Malaysia and Singapore agree to put HSR on hold, delay and costs to be discussed: Source

The 350km-High-Speed Rail between Singapore and Kuala Lumpur was agreed on in 2016 and originally slated for completion in 2026.
Edelman

Singapore and Malaysia have agreed to put the High-Speed Rail (HSR) on hold after ministers in charge met on Thursday (Aug 23), with senior officials now tasked with negotiating the terms of the deferment.

The Straits Times understands that Transport Minister Khaw Boon Wan communicated Singapore’s agreement to the request for a deferment at the meeting in Kuala Lumpur with Malaysia’s Economic Affairs Minister Azmin Ali.

Both sides will now study how long the project should be shelved for, before returning to the discussion table.

The 350km rail line between Singapore and Kuala Lumpur was agreed on in 2016 and originally slated for completion in 2026.

The timeframe is important, as there are cost implications and compensation will have to be negotiated.

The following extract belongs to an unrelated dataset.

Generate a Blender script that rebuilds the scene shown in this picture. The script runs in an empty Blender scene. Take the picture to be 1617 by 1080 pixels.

“Everyone is huddling at their own end and senior officials will come together soon, within the next one week,” said a source familiar with negotiations on the link which would shorten travel time between the two cities to 90 minutes.

It is understood that a deferment of either one or two years has been mooted.

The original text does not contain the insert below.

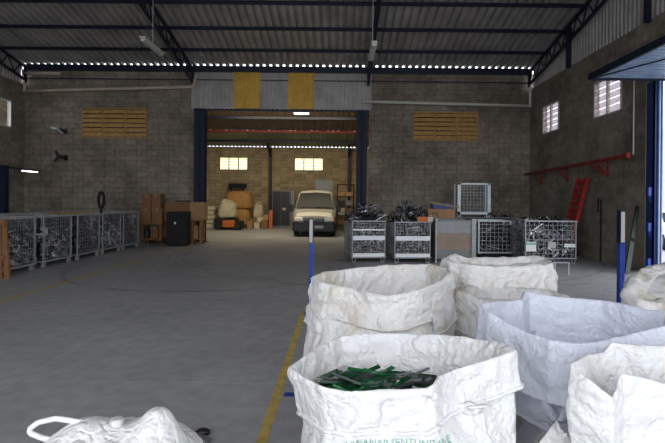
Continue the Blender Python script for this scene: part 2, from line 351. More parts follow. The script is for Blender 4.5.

The Thursday discussion was the second official meeting between the ministers in charge, with the first held on Aug 11.

Malaysian Prime Minister Mahathir Mohamad initially announced in May that his weeks-old government wanted to scrap the link. Malaysia later softened its stance, saying it would negotiate with Singapore and seek a deferment.

Datuk Seri Azmin said the second meeting saw “a thorough and detailed discussion. We are optimistic of a win-win resolution soon”.

The Malaysian government has said it can ill-afford the estimated HSR cost of RM110 billion (S$36.8 billion), as it is saddled with RM1 trillion in national debt.

Mr Khaw said in July that Singapore has spent more than S$250 million on the project and is likely to pour in another S$40 million by the year end.